For many institutions, the regulatory vat has been overflowing for some time. Gridlock in Washington only underscores that nothing meaningful will change soon on the "supply" side of compliance.

But there's a consensus that something has to change. That something may be the industry's compliance solutions.

And regtech may be the answer if the industry goes in with open eyes.

In a white paper issued last year, FCA stated: "RegTech is a subset of Fintech that focuses on technologies that may facilitate the delivery of regulatory requirements more efficiently and effectively than existing capabilities."

That's a concise definition of a trend that grows broader and deeper, changing as you read this article.

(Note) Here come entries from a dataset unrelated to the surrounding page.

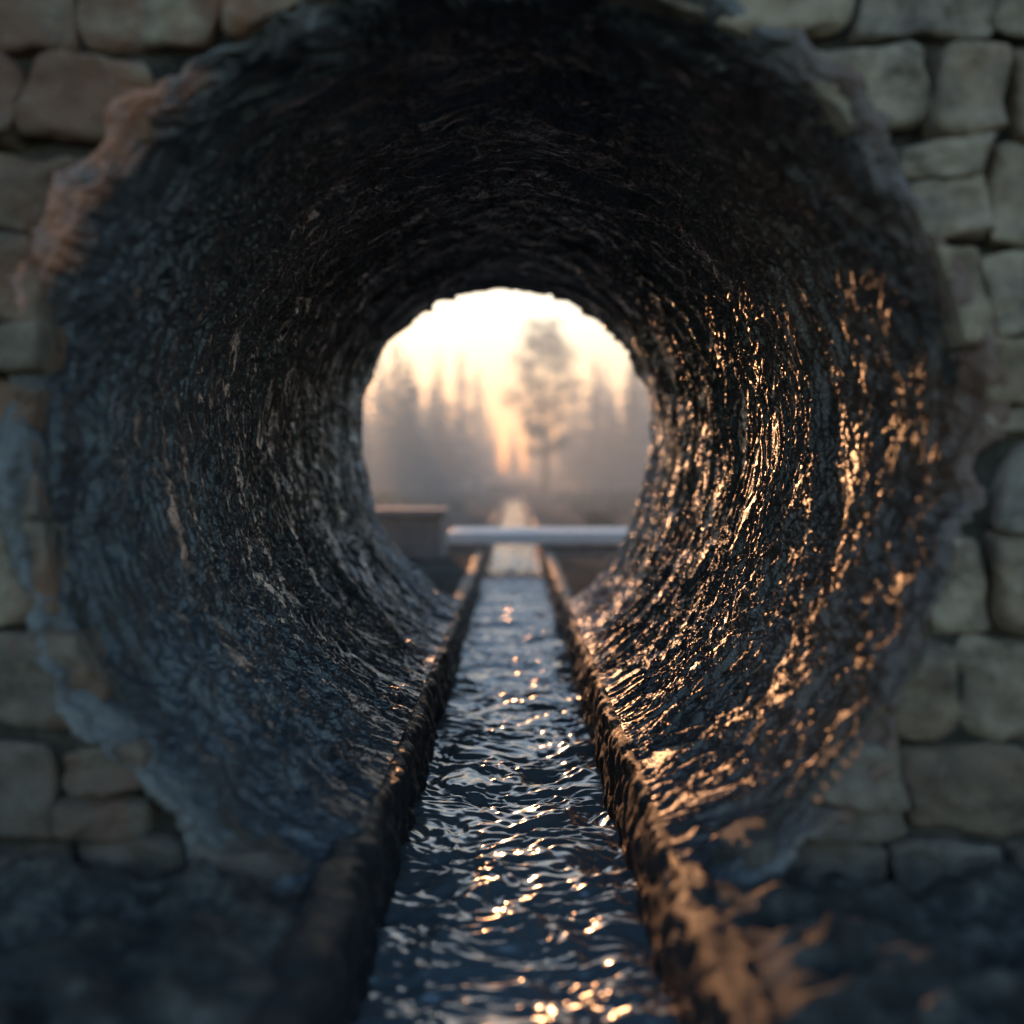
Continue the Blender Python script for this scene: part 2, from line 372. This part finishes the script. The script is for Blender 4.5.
# lone pine
pine=bpy.data.objects.new('pine_tree',None); scene.collection.objects.link(pine)
tv=[];tf=[];to=0;fc=[]
def addt(p0,p1,a_,b_):
    global to
    v,f=tube(p0,p1,a_,b_); tv.append(v);tf.append(f+to);to+=len(v)
px_,py_,H=1.5,58.0,8.9; pts=[np.array([px_,py_,ZG-.2])]
for k in range(1,10): pts.append(np.array([px_+.12*math.sin(k*1.1),py_+.1*math.cos(k),ZG+H*k/9.3]))
for k in range(9): addt(pts[k],pts[k+1],.2*(1-k/10),.2*(1-(k+1)/10))
for k in range(70):
    t=.24+.75*((k+.5)/70)+random.uniform(-.02,.02); t=min(t,.99); i=min(int(t*9),8); p=pts[i]+(pts[i+1]-pts[i])*(t*9-i)
    a_=k*2.4+random.uniform(-.5,.5); L=(2.2*math.sin(min(1,(1-t)*1.9+.16)*1.57))*random.uniform(.45,1.15)*(1.0 if t>.5 else .55)
    e=p+np.array([math.cos(a_)*L,math.sin(a_)*L,L*random.uniform(.0,.5)])
    addt(p,e,.05*(1.2-t),.008)
    for j in range(4):
        q=p+(e-p)*random.uniform(.45,1.05)+np.array([random.gauss(0,.13) for _ in range(3)])
        fc.append(q+rng.normal(0,1,(20,3))*np.array([.22,.22,.09]))
v=quads(np.concatenate(fc),.10,.3)
mesh_obj('needles',v,np.arange(len(v)).reshape(-1,4),NE.m,False,pine)
mesh_obj('trunk_and_limbs',np.concatenate(tv),np.concatenate(tf),BK.m,True,pine)
# scrub
sc=[]
for _ in range(420):
    s=random.choice((-1,1)); xv=s*random.uniform(1.6,16); yv=random.uniform(21,62)
    hh=random.uniform(.12,.5)*(1 if abs(xv)>3 else .5)
    sc.append(np.array([xv,yv,ZG+hh*.5])+rng.normal(0,1,(45,3))*np.array([hh*.7,hh*.7,hh*.4]))
for _ in range(60):
    xv=random.uniform(-1.6,1.6); yv=random.uniform(71,100); hh=random.uniform(.15,.5)
    sc.append(np.array([xv,yv,ZG+hh*.5])+rng.normal(0,1,(45,3))*np.array([hh*.7,hh*.7,hh*.4]))
v=quads(np.concatenate(sc),.11,0); mesh_obj('dry_scrub',v,np.arange(len(v)).reshape(-1,4),DG.m,False)

# ---------------- mist
mm=bpy.data.materials.new('morning_mist'); mm.use_nodes=True; nt=mm.node_tree; nt.nodes.remove(nt.nodes['Principled BSDF'])
vsn=nt.nodes.new('ShaderNodeVolumeScatter'); vsn.inputs['Density'].default_value=.0175; vsn.inputs['Anisotropy'].default_value=.5
vsn.inputs['Color'].default_value=(.52,.71,.90,1)
nt.links.new(vsn.outputs[0],nt.nodes['Material Output'].inputs['Volume'])
X0,X1,A0,A1,B0,B1=-70,70,11.5,200,-3,14
vs=[(a_,b_,c_) for a_ in (X0,X1) for b_ in (A0,A1) for c_ in (B0,B1)]
mesh_obj('mist',vs,[(0,1,3,2),(4,6,7,5),(0,4,5,1),(2,3,7,6),(0,2,6,4),(1,5,7,3)],mm,False)

# ---------------- light
EL,AZ=8.3,-7.5
w=bpy.data.worlds.new('World'); scene.world=w; w.use_nodes=True
sky=w.node_tree.nodes.new('ShaderNodeTexSky'); sky.sky_type='NISHITA'; sky.sun_disc=False
sky.sun_elevation=R(EL); sky.sun_rotation=R(AZ); sky.dust_density=.1; sky.air_density=1.0; sky.ozone_density=2.0
bg=w.node_tree.nodes['Background']; bg.inputs[1].default_value=.34
w.node_tree.links.new(sky.outputs[0],bg.inputs[0])
L=bpy.data.lights.new('sun','SUN'); L.energy=3.9; L.angle=R(.6); L.color=(1,.62,.35)
lo=bpy.data.objects.new('sun',L); scene.collection.objects.link(lo)
dirv=Vector((math.sin(R(AZ))*math.cos(R(EL)),math.cos(R(AZ))*math.cos(R(EL)),math.sin(R(EL))))
lo.rotation_euler=dirv.to_track_quat('Z','Y').to_euler(); lo.location=(-3,30,8)
# ---------------- camera
cam=bpy.data.cameras.new('camera'); co=bpy.data.objects.new('camera',cam); scene.collection.objects.link(co)
co.location=(0,0,0); co.rotation_euler=(R(90)-math.atan(38/F),0,math.atan(2/F))
cam.sensor_width=36; cam.lens=36*F/1024; cam.clip_end=4000; cam.clip_start=.05
cam.dof.use_dof=True; cam.dof.focus_distance=5.2; cam.dof.aperture_fstop=.62
scene.camera=co
scene.view_settings.view_transform='Standard'; scene.view_settings.look='None'; scene.view_settings.exposure=0
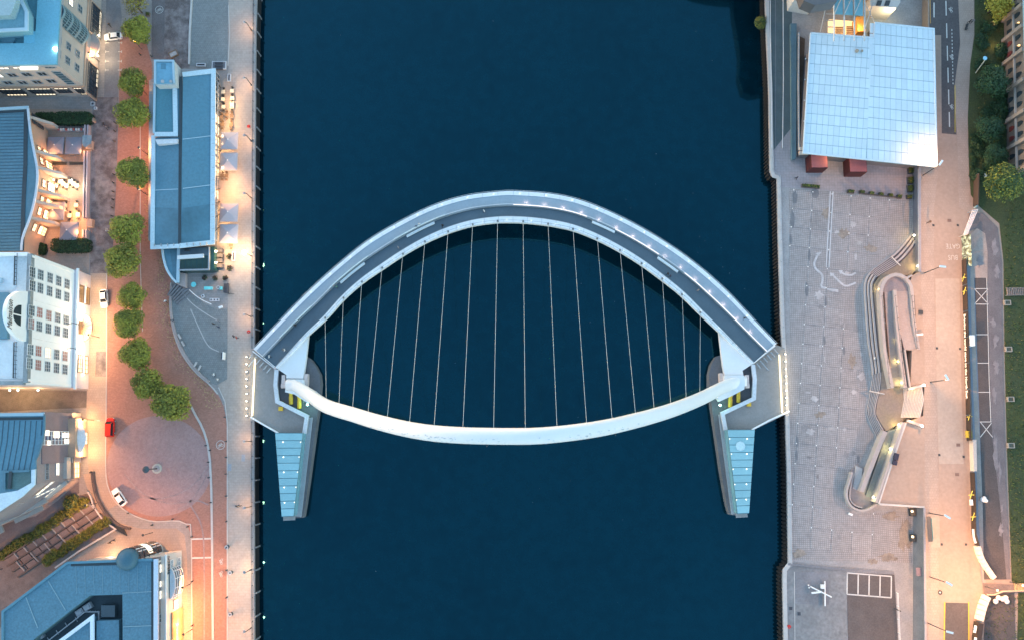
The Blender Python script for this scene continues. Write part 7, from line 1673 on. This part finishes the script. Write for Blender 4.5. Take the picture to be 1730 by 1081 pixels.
tw = thing('terrace_wall', 'low curved seat wall edging the fan terrace', 'wall', P(320, 595)); MB().wall([P(x, y) for x, y in [(q_[0] + 2, q_[1]) for q_ in fan]], .5, .45).obj('wall', Mt('seat_wall', (.36, .31, .30), .85, .12), tw)
for x, y, r in ((303, 568, .9), (309, 580, .95), (330, 615, -.75), (337, 621, -.75)): MB().box(P(x, y, QZ + .55), (.4, 1.3, .2), r * .6).obj('seat_slab', Mt('pale_slab', (.5, .46, .44), .8), tw)
tw2 = thing('terrace_rail', 'pale curved rail along the edge of the south terrace', 'railing', P(336, 500)); MB().path([P(x, y, QZ + 1.0) for x, y in curve2([(320, 490), (330, 499), (342, 507), (357, 514)], 10)], .1, 5).obj('rail', white, tw2)
for x, y in ((320, 490), (330, 499), (342, 507), (357, 514)): MB().tube(P(x, y), P(x, y, QZ + 1), .06, n=5).obj('post', white, tw2)

# ---- right quay: planters, bench steps, ramps, walls
for x, y, w_, lb in ((1368.5, 316, 4.4, 'long dark trough at the river end of the forecourt'), (1436, 325, 1.6, 'single dark trough in the gap of the forecourt row'), (1455, 326, 1.3, 'first small trough of the joined row'), (1471, 328, 1.1, 'second small trough of the joined row'), (1487, 329.5, 1.1, 'third small trough of the joined row'), (1503, 331.5, 1.1, 'fourth small trough of the joined row'), (1518, 333.5, 1.1, 'last small trough of the joined row')): planter(x, y, w_, .85, lb, 'troughs along the pavilion forecourt', -.09, Mt('dark_trough', (.08, .07, .07), .8), soil, .6, True)
for x, y, lb in ((1537, 289, 'top'), (1536.5, 306, 'second'), (1536, 320, 'third'), (1534.5, 334, 'bottom')): planter(x, y, 1.3, 1.7 if y < 330 else 1.0, lb + ' square planter in the column by the retaining wall', 'planters by the retaining wall', 0, MATS['dark_trough'], soil, .6, True)
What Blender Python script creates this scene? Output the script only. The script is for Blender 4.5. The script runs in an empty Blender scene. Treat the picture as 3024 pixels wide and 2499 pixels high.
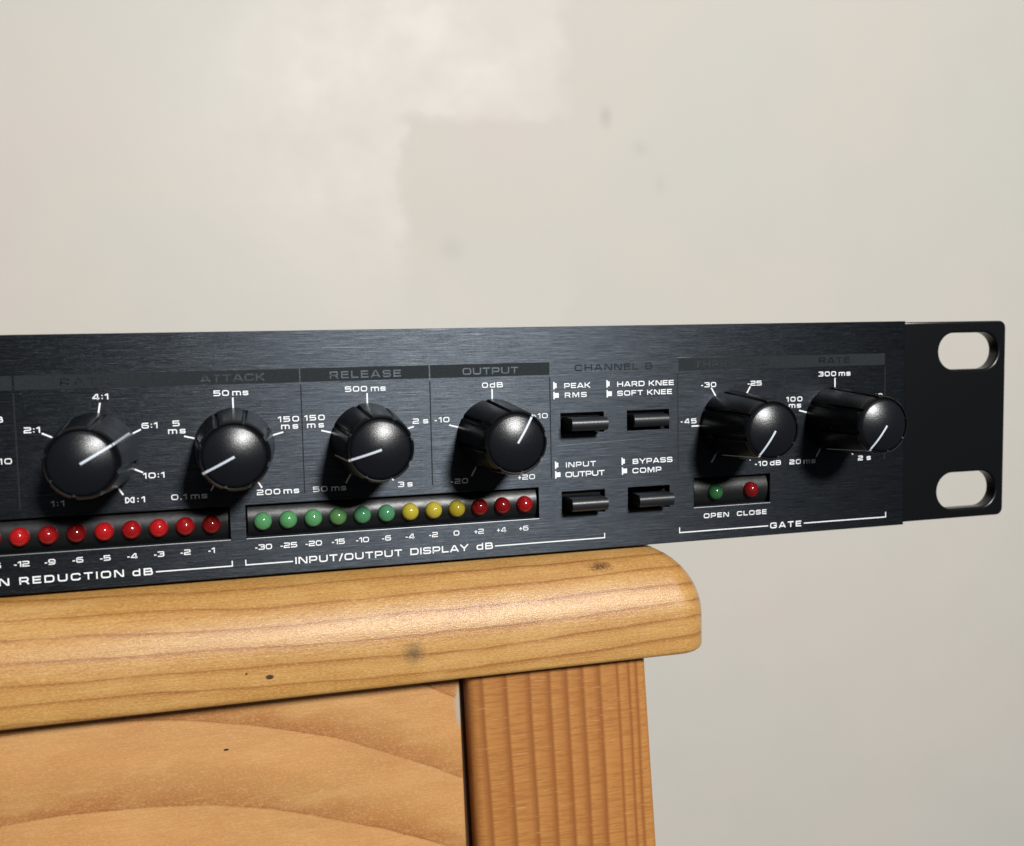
import bpy, bmesh, math, random
from mathutils import Matrix, Vector
random.seed(7)
MM = 0.001
S = bpy.context.scene
COL = S.collection

# ------------------------------------------------------------------ camera
cam_d = bpy.data.cameras.new('camera')
cam = bpy.data.objects.new('camera', cam_d); COL.objects.link(cam); S.camera = cam
right = Vector((0.96324246, -0.26785605, -0.02042299)); down = Vector((-0.04057241, -0.06990658, -0.99672812))
fwd = Vector((0.26555195, 0.96091946, -0.07820455)); loc = Vector((-164.71769, -181.37214, -3.52487)) * MM
M = Matrix.Identity(4)
for i in range(3):
    M[i][0] = right[i]; M[i][1] = -down[i]; M[i][2] = -fwd[i]; M[i][3] = loc[i]
cam.matrix_world = M
cam_d.sensor_fit = 'HORIZONTAL'; cam_d.sensor_width = 36; cam_d.lens = 2908.82 / 3024 * 36
cam_d.clip_start = 0.01; cam_d.clip_end = 20
cam_d.dof.use_dof = True; cam_d.dof.focus_distance = 0.187; cam_d.dof.aperture_fstop = 20

# ------------------------------------------------------------------ world, lamps, exposure
W = bpy.data.worlds.new('World'); S.world = W; W.use_nodes = True
bg = W.node_tree.nodes['Background']; bg.inputs[0].default_value = (0.95, 0.98, 1.0, 1); bg.inputs[1].default_value = 0.05
def area(name, loc, target, size, power, color, shape='DISK'):
    d = bpy.data.lights.new(name, 'AREA'); d.shape = shape; d.size = size; d.energy = power; d.color = color
    o = bpy.data.objects.new(name, d); COL.objects.link(o); o.location = loc
    o.rotation_euler = (Vector(target) - Vector(loc)).to_track_quat('-Z', 'Y').to_euler(); return o
area('room_lamp', (0.17, -1.25, 0.56), (-0.11, 0, -0.03), 0.20, 26, (1.0, 0.99, 0.972))
area('overhead_fill', (-0.1, -0.5, 1.9), (-0.1, 0.1, 0), 1.6, 4, (1.0, 0.98, 0.95), 'SQUARE')  # added soft fill overhead, standing in for light off an unseen ceiling
S.view_settings.view_transform = 'Standard'; S.view_settings.look = 'None'
S.view_settings.exposure = 0.0; S.view_settings.gamma = 1.0

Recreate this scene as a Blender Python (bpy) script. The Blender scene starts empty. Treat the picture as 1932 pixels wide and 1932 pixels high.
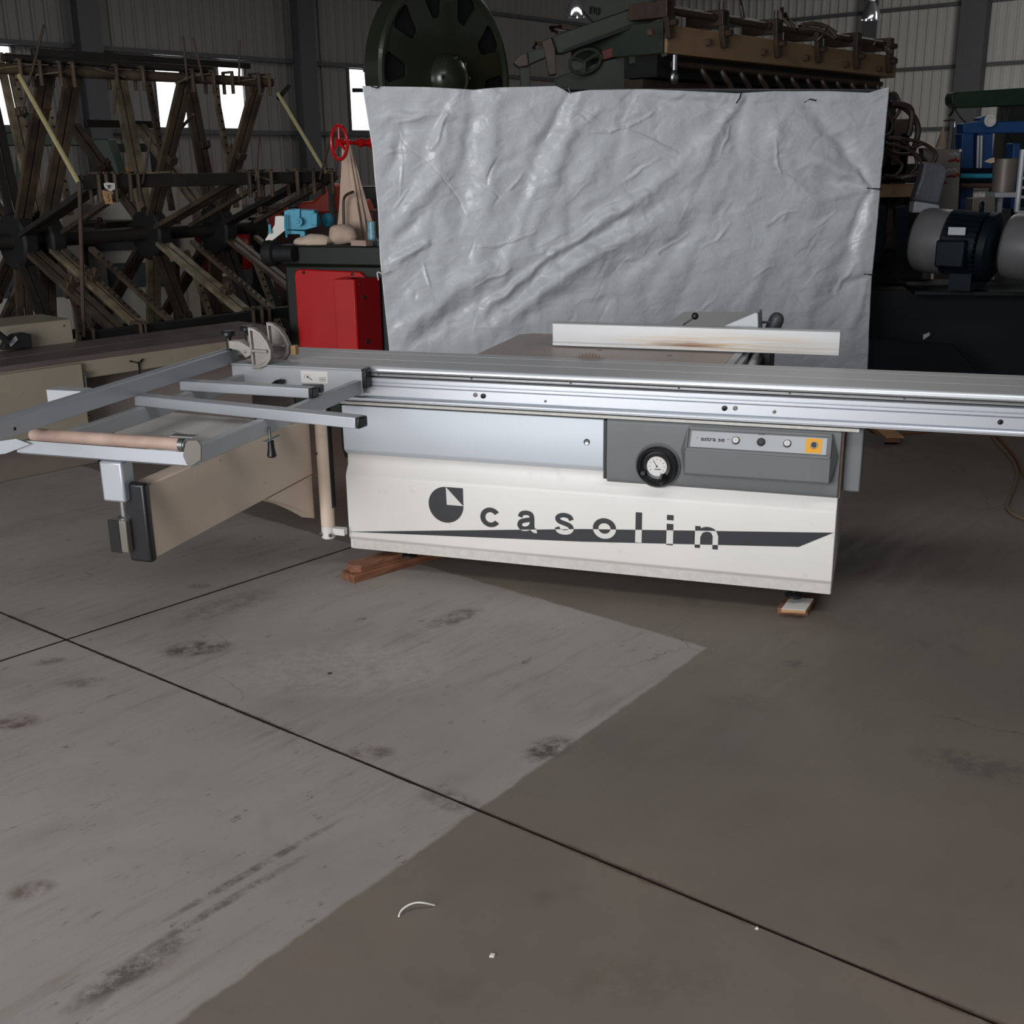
import bpy, bmesh, math, random
import numpy as np
from mathutils import Vector, Matrix, noise
random.seed(7)
SC = bpy.context.scene
COL = SC.collection
# ------------------------------------------------------------------ camera
H = 1.75; FPX = 2150.0; PITCH = math.atan(658 / 2150.0); ROLL = 0.0145
_f = np.array([0, math.cos(PITCH), -math.sin(PITCH)]); _r = np.array([1.0, 0, 0]); _u = np.cross(_r, _f)
_c, _s = math.cos(ROLL), math.sin(ROLL)
CR = _c * _r - _s * _u; CU = _s * _r + _c * _u; CF = _f
cam_data = bpy.data.cameras.new('camera'); cam = bpy.data.objects.new('camera', cam_data); COL.objects.link(cam)
cam_data.sensor_fit = 'HORIZONTAL'; cam_data.sensor_width = 36.0; cam_data.lens = 36.0 * FPX / 1932
cam_data.clip_start = 0.05; cam_data.clip_end = 300
cam.matrix_world = Matrix(((CR[0], CU[0], -CF[0], 0), (CR[1], CU[1], -CF[1], 0), (CR[2], CU[2], -CF[2], H), (0, 0, 0, 1)))
SC.camera = cam
# ------------------------------------------------------------------ light
SC.view_settings.view_transform = 'Standard'; SC.view_settings.look = 'None'
SC.view_settings.exposure = 0.14; SC.view_settings.gamma = 1.0; SC.view_settings.use_curve_mapping = False
world = bpy.data.worlds.new('world'); SC.world = world; world.use_nodes = True
bgn = world.node_tree.nodes['Background']; bgn.inputs[0].default_value = (0.80, 0.88, 1.0, 1); bgn.inputs[1].default_value = 0.16
def area(name, loc, target, sx, sy, power, color):
    l = bpy.data.lights.new(name, 'AREA'); l.shape = 'RECTANGLE'; l.size = sx; l.size_y = sy; l.energy = power; l.color = color
    o = bpy.data.objects.new(name, l); COL.objects.link(o); o.location = loc
    o.rotation_euler = (Vector(target) - Vector(loc)).to_track_quat('-Z', 'Y').to_euler(); return o
area('roller_door_daylight', (-4.6, -3.2, 2.2), (0.4, 4.6, 1.2), 5.5, 4.2, 620, (0.95, 0.97, 1.0))
area('roof_skylight_near', (1.0, 0.5, 6.1), (1.0, 1.2, 0), 7.0, 1.6, 210, (0.98, 0.99, 1.0))
area('roof_skylight_far', (1.5, 17.0, 6.1), (1.5, 17.0, 0), 12.0, 1.6, 250, (1, 0.98, 0.95))
area('roof_skylight_right', (9.5, 20.0, 6.1), (10.5, 28.0, 2.5), 1.6, 9.0, 520, (1, 0.98, 0.95))

# ------------------------------------------------------------------ projection helpers
CAMP = np.array([0, 0, H])
def ray(x, y): return CR * (x - 966) / FPX - CU * (y - 966) / FPX + CF
def at(x, y, D):
    d = ray(x, y); return CAMP + d * D / d[1]
def atz(x, y, z=0.0):
    d = ray(x, y); return CAMP + d * (z - H) / d[2]
def proj(p):
    v = np.array(p, float) - CAMP; d = v @ CF
    return 966 + FPX * (v @ CR) / d, 966 - FPX * (v @ CU) / d
class Frame:
    """a local frame: x along `deg`, y away to its left, z up"""
    def __init__(s, o, deg):
        s.o = np.array([o[0], o[1], 0.0]); s.a = math.radians(deg)
        s.ex = np.array([math.cos(s.a), math.sin(s.a), 0]); s.ey = np.array([-s.ex[1], s.ex[0], 0])
    def w(s, p): return s.o + s.ex * p[0] + s.ey * p[1] + np.array([0, 0, p[2]])
    def loc(s, q):
        q = np.array(q) - s.o; return np.array([q @ s.ex, q @ s.ey, q[2]])
    def px(s, x, y, off=0.0):
        d = ray(x, y); t = ((s.o + s.ey * off - CAMP) @ s.ey) / (d @ s.ey); return s.loc(CAMP + t * d)
    def side(s, x, y, xo=0.0):
        d = ray(x, y); t = ((s.o + s.ex * xo - CAMP) @ s.ex) / (d @ s.ex); return s.loc(CAMP + t * d)
    def pz(s, x, y, z): return s.loc(atz(x, y, z))
WORLD = Frame((0, 0), 0)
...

Regtech—we'll use that spelling in this article—is spawning all kinds of activity in financial services—from a growing number of companies to newly formed associations to brand-new conferences and strong investor interest. Regtech is, and will be, applied to traditional compliance challenges, for sure, but it also may drive new ways of promulgating and analyzing regulations themselves.

Scott Pearson, partner at Ballard Spahr LLP, works with banks and other players on compliance issues, and heads the firm's marketplace lending task force. He sees the potential help regtech may bring, but notes how quickly rules change and that there is a danger of obsolescence. He suggests that regulators will not accept regtech as a black box they will leave unopened, but instead may ask to see the code underlying the tech.